▶ _Written task_: Reproduce the listing below without changes, except that pictures are left out.

— start Dataset section —

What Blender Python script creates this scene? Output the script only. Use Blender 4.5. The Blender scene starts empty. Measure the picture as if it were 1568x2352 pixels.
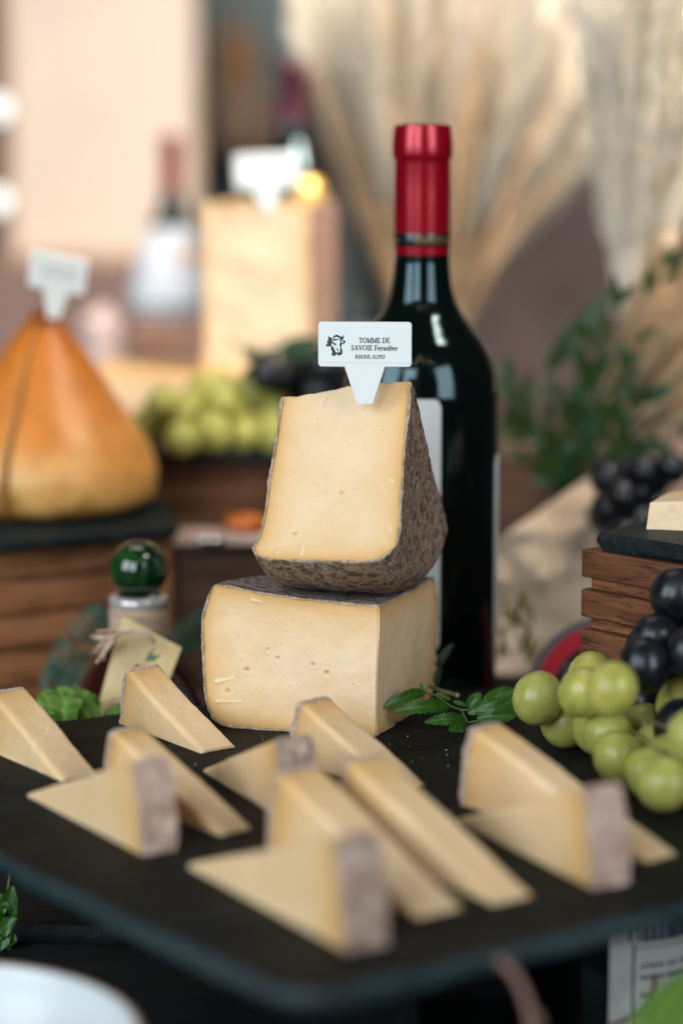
import bpy, math, random
import numpy as np
from mathutils import Vector, Matrix, noise
random.seed(7)
rng = np.random.default_rng(7)
S = 0.01                       # all sizes below are written in centimetres
sc = bpy.context.scene
COL = sc.collection
R_ = math.radians

# ------------------------------------------------------------------ camera
EYE, PITCH, FPX = 26.7, R_(9.0), 5553.0
cam = bpy.data.cameras.new("camera"); camo = bpy.data.objects.new("camera", cam); COL.objects.link(camo)
camo.location = (0, 0, EYE*S); camo.rotation_euler = (math.pi/2 - PITCH, 0, 0)
cam.sensor_fit = 'VERTICAL'; cam.sensor_height = 36; cam.sensor_width = 24; cam.lens = 85
cam.clip_start = 0.05; cam.clip_end = 60
cam.dof.use_dof = True; cam.dof.focus_distance = 1.073; cam.dof.aperture_fstop = 2.65; cam.dof.aperture_blades = 9
sc.camera = camo

# ------------------------------------------------------------------ light
sc.view_settings.view_transform = 'Standard'; sc.view_settings.look = 'None'
sc.view_settings.gamma = 1; sc.view_settings.exposure = 0
sc.cycles.use_denoising = True
sc.cycles.max_bounces = 8; sc.cycles.transparent_max_bounces = 12
w = bpy.data.worlds.new("World"); sc.world = w; w.use_nodes = True
w.node_tree.nodes['Background'].inputs[0].default_value = (0.35, 0.60, 0.70, 1)
w.node_tree.nodes['Background'].inputs[1].default_value = 0.028

def area(name, loc, target, sx, sy, power, col, spread=180):
    l = bpy.data.lights.new(name, 'AREA'); l.shape = 'RECTANGLE'; l.size = sx; l.size_y = sy
    l.energy = power; l.color = col; l.spread = R_(spread)
    o = bpy.data.objects.new(name, l); COL.objects.link(o); o.location = loc
    o.rotation_euler = (Vector(target) - Vector(loc)).to_track_quat('-Z', 'Y').to_euler()
    return o
T0 = (0, 1.05, 0.05)
area('window_light', (-2.20, -0.60, 1.10), T0, 1.35, 1.75, 53, (0.84, 0.94, 1.0))
area('window_light', (-1.00, -1.60, 1.10), T0, 0.95, 1.75, 42, (0.84, 0.94, 1.0))
area('window_light', (1.70, -1.15, 1.10), T0, 1.25, 1.75, 42, (0.88, 0.95, 1.0))
area('background_fill_light', (-0.30, 1.75, 1.75), (-0.1, 2.8, 0.15), 1.0, 0.5, 7.5, (1.0, 0.88, 0.80), 160)  # added warm fill to brighten the background, not an actual ceiling fixture
area('background_fill_light', (0.75, 0.95, 1.60), (0.22, 1.9, 0.30), 0.5, 0.5, 8.5, (1.0, 0.88, 0.74), 50)  # added narrow warm fill aimed at the dried grass to brighten it
for bx_, by_, bz_ in ((-0.5, -1.0, 2.3), (0.25, -1.2, 2.5), (0.7, -0.9, 2.2), (-0.15, -0.8, 2.4)):
    l = bpy.data.lights.new('ceiling_bulb', 'POINT'); l.energy = 2.5; l.color = (1, .62, .38); l.shadow_soft_size = 0.03
    o = bpy.data.objects.new('ceiling_bulb', l); COL.objects.link(o); o.location = (bx_, by_, bz_)

# ------------------------------------------------------------------ geometry helpers
def _dir(px, py):
    x = (px - 784)/FPX; u = -(py - 1176)/FPX
    return np.array([x, math.cos(PITCH) + u*math.sin(PITCH), -math.sin(PITCH) + u*math.cos(PITCH)])
def P(px, py, Y):
    d = _dir(px, py); t = Y/d[1]
    return np.array([0, 0, EYE]) + d*t
def G(px, py, z=0.0):
    d = _dir(px, py); t = (z - EYE)/d[2]
    return np.array([0, 0, EYE]) + d*t

def thing(name, label, cat, loc=(0, 0, 0), rz=0, group=None, rot=None, kind=None):
    o = bpy.data.objects.new(name, None); COL.objects.link(o)
    o.empty_display_size = 0.01
    o.location = Vector(loc)*S
    o.rotation_euler = rot if rot else (0, 0, rz)
    o['label'] = label; o['category'] = cat
    if group: o['group'] = group
    if kind: o['kind'] = kind
    return o
def tag(o, label, cat, group=None, kind=None):
    o['label'] = label; o['category'] = cat
    if group: o['group'] = group
    if kind: o['kind'] = kind
    return o
def mesh(name, V, F, mat, parent=None, world=False, loc=None, smooth=True, attrs=None, auto=None, mats=None, midx=None):
    """V in cm; world=True: V are scene coordinates and the (unrotated) parent's place is taken off"""
    V = np.asarray(V, dtype=float).reshape(-1, 3)
    off = np.zeros(3)
    if world and parent is not None: off = np.array(parent.location)/S
    if loc is not None: off = np.asarray(loc, dtype=float)
    me = bpy.data.meshes.new(name)
    me.from_pydata(((V - off)*S).tolist(), [], [tuple(int(i) for i in f) for f in F])
    for m in (mats or [mat]): me.materials.append(m)
    if midx is not None: me.polygons.foreach_set('material_index', np.asarray(midx, dtype=np.int32))
    if attrs:
        for k, a in attrs.items():
            at = me.attributes.new(k, 'FLOAT', 'POINT'); at.data.foreach_set('value', np.asarray(a, dtype=np.float32))
    if smooth: me.polygons.foreach_set('use_smooth', np.ones(len(me.polygons), dtype=bool))
    me.update()
    if smooth and auto: me.set_sharp_from_angle(angle=R_(auto))
    o = bpy.data.objects.new(name, me); COL.objects.link(o)
    if parent is not None: o.parent = parent
    if loc is not None: o.location = Vector(off.tolist())*S
    return o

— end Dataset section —

▶ _Answer_:
What Blender Python script creates this scene? Output the script only. Use Blender 4.5. The Blender scene starts empty. Measure the picture as if it were 1568x2352 pixels.
import bpy, math, random
import numpy as np
from mathutils import Vector, Matrix, noise
random.seed(7)
rng = np.random.default_rng(7)
S = 0.01                       # all sizes below are written in centimetres
sc = bpy.context.scene
COL = sc.collection
R_ = math.radians

# ------------------------------------------------------------------ camera
EYE, PITCH, FPX = 26.7, R_(9.0), 5553.0
cam = bpy.data.cameras.new("camera"); camo = bpy.data.objects.new("camera", cam); COL.objects.link(camo)
camo.location = (0, 0, EYE*S); camo.rotation_euler = (math.pi/2 - PITCH, 0, 0)
cam.sensor_fit = 'VERTICAL'; cam.sensor_height = 36; cam.sensor_width = 24; cam.lens = 85
cam.clip_start = 0.05; cam.clip_end = 60
cam.dof.use_dof = True; cam.dof.focus_distance = 1.073; cam.dof.aperture_fstop = 2.65; cam.dof.aperture_blades = 9
sc.camera = camo

# ------------------------------------------------------------------ light
sc.view_settings.view_transform = 'Standard'; sc.view_settings.look = 'None'
sc.view_settings.gamma = 1; sc.view_settings.exposure = 0
sc.cycles.use_denoising = True
sc.cycles.max_bounces = 8; sc.cycles.transparent_max_bounces = 12
w = bpy.data.worlds.new("World"); sc.world = w; w.use_nodes = True
w.node_tree.nodes['Background'].inputs[0].default_value = (0.35, 0.60, 0.70, 1)
w.node_tree.nodes['Background'].inputs[1].default_value = 0.028

def area(name, loc, target, sx, sy, power, col, spread=180):
    l = bpy.data.lights.new(name, 'AREA'); l.shape = 'RECTANGLE'; l.size = sx; l.size_y = sy
    l.energy = power; l.color = col; l.spread = R_(spread)
    o = bpy.data.objects.new(name, l); COL.objects.link(o); o.location = loc
    o.rotation_euler = (Vector(target) - Vector(loc)).to_track_quat('-Z', 'Y').to_euler()
    return o
T0 = (0, 1.05, 0.05)
area('window_light', (-2.20, -0.60, 1.10), T0, 1.35, 1.75, 53, (0.84, 0.94, 1.0))
area('window_light', (-1.00, -1.60, 1.10), T0, 0.95, 1.75, 42, (0.84, 0.94, 1.0))
area('window_light', (1.70, -1.15, 1.10), T0, 1.25, 1.75, 42, (0.88, 0.95, 1.0))
area('background_fill_light', (-0.30, 1.75, 1.75), (-0.1, 2.8, 0.15), 1.0, 0.5, 7.5, (1.0, 0.88, 0.80), 160)  # added warm fill to brighten the background, not an actual ceiling fixture
area('background_fill_light', (0.75, 0.95, 1.60), (0.22, 1.9, 0.30), 0.5, 0.5, 8.5, (1.0, 0.88, 0.74), 50)  # added narrow warm fill aimed at the dried grass to brighten it
for bx_, by_, bz_ in ((-0.5, -1.0, 2.3), (0.25, -1.2, 2.5), (0.7, -0.9, 2.2), (-0.15, -0.8, 2.4)):
    l = bpy.data.lights.new('ceiling_bulb', 'POINT'); l.energy = 2.5; l.color = (1, .62, .38); l.shadow_soft_size = 0.03
    o = bpy.data.objects.new('ceiling_bulb', l); COL.objects.link(o); o.location = (bx_, by_, bz_)

# ------------------------------------------------------------------ geometry helpers
def _dir(px, py):
    x = (px - 784)/FPX; u = -(py - 1176)/FPX
    return np.array([x, math.cos(PITCH) + u*math.sin(PITCH), -math.sin(PITCH) + u*math.cos(PITCH)])
def P(px, py, Y):
    d = _dir(px, py); t = Y/d[1]
    return np.array([0, 0, EYE]) + d*t
def G(px, py, z=0.0):
    d = _dir(px, py); t = (z - EYE)/d[2]
    return np.array([0, 0, EYE]) + d*t

def thing(name, label, cat, loc=(0, 0, 0), rz=0, group=None, rot=None, kind=None):
    o = bpy.data.objects.new(name, None); COL.objects.link(o)
    o.empty_display_size = 0.01
    o.location = Vector(loc)*S
    o.rotation_euler = rot if rot else (0, 0, rz)
    o['label'] = label; o['category'] = cat
    if group: o['group'] = group
    if kind: o['kind'] = kind
    return o
def tag(o, label, cat, group=None, kind=None):
    o['label'] = label; o['category'] = cat
    if group: o['group'] = group
    if kind: o['kind'] = kind
    return o
def mesh(name, V, F, mat, parent=None, world=False, loc=None, smooth=True, attrs=None, auto=None, mats=None, midx=None):
    """V in cm; world=True: V are scene coordinates and the (unrotated) parent's place is taken off"""
    V = np.asarray(V, dtype=float).reshape(-1, 3)
    off = np.zeros(3)
    if world and parent is not None: off = np.array(parent.location)/S
    if loc is not None: off = np.asarray(loc, dtype=float)
    me = bpy.data.meshes.new(name)
    me.from_pydata(((V - off)*S).tolist(), [], [tuple(int(i) for i in f) for f in F])
    for m in (mats or [mat]): me.materials.append(m)
    if midx is not None: me.polygons.foreach_set('material_index', np.asarray(midx, dtype=np.int32))
    if attrs:
        for k, a in attrs.items():
            at = me.attributes.new(k, 'FLOAT', 'POINT'); at.data.foreach_set('value', np.asarray(a, dtype=np.float32))
    if smooth: me.polygons.foreach_set('use_smooth', np.ones(len(me.polygons), dtype=bool))
    me.update()
    if smooth and auto: me.set_sharp_from_angle(angle=R_(auto))
    o = bpy.data.objects.new(name, me); COL.objects.link(o)
    if parent is not None: o.parent = parent
    if loc is not None: o.location = Vector(off.tolist())*S
    return o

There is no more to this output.